GOAL:
Write out every line below that includes the word "scene".

DATASET EXTRACT:
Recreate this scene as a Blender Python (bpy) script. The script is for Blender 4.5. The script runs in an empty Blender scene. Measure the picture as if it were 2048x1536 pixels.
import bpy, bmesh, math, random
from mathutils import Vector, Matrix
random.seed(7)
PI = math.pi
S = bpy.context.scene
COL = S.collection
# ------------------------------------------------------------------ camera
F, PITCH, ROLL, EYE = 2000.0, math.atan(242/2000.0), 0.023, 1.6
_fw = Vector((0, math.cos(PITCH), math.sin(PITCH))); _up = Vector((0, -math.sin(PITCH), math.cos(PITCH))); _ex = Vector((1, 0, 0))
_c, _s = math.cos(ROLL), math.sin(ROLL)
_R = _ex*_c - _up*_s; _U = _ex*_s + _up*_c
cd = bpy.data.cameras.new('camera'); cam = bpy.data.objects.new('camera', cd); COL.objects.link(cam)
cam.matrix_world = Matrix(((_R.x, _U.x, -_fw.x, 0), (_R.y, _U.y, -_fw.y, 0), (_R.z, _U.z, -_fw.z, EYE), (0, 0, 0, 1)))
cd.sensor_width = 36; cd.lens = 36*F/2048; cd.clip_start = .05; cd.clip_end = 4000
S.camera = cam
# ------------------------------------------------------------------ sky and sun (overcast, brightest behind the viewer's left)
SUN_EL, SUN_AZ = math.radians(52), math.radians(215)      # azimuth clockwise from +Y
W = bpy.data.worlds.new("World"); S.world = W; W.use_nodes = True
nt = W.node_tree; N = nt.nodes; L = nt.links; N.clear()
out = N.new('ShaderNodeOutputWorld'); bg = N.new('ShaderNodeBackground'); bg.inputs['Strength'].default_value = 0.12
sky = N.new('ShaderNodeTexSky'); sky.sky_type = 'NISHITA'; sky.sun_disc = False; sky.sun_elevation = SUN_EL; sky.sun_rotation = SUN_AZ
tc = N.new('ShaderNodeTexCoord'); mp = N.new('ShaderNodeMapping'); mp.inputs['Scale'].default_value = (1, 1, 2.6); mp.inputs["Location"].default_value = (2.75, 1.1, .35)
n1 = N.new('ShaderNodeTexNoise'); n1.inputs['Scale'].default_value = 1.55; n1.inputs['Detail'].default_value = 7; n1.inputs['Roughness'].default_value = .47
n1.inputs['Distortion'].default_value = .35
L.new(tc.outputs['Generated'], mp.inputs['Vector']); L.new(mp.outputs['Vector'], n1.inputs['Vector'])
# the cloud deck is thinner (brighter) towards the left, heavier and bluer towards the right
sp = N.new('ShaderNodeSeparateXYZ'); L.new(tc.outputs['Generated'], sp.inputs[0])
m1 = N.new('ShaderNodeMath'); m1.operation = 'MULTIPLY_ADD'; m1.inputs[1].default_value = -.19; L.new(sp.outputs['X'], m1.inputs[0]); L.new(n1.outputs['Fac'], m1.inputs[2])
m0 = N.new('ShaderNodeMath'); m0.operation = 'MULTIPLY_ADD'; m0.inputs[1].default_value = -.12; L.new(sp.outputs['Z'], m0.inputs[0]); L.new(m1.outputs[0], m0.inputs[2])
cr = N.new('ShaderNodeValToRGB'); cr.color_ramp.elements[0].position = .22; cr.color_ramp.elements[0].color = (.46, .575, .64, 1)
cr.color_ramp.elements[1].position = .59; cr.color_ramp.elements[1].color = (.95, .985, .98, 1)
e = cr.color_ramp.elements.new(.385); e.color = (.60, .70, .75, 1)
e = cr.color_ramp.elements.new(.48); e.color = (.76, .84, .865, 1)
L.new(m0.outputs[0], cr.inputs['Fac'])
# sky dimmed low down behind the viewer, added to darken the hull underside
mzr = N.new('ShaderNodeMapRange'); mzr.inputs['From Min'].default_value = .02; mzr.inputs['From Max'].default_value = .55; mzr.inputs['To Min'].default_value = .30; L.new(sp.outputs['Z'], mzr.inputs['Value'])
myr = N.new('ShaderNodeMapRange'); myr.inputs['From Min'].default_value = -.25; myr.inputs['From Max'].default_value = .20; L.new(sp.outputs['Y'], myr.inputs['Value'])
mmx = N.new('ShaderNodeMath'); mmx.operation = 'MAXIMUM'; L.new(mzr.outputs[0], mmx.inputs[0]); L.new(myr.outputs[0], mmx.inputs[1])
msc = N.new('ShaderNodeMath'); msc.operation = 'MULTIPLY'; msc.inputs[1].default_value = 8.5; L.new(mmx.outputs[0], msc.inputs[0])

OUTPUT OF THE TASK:
Recreate this scene as a Blender Python (bpy) script. The script is for Blender 4.5. The script runs in an empty Blender scene. Measure the picture as if it were 2048x1536 pixels.
S = bpy.context.scene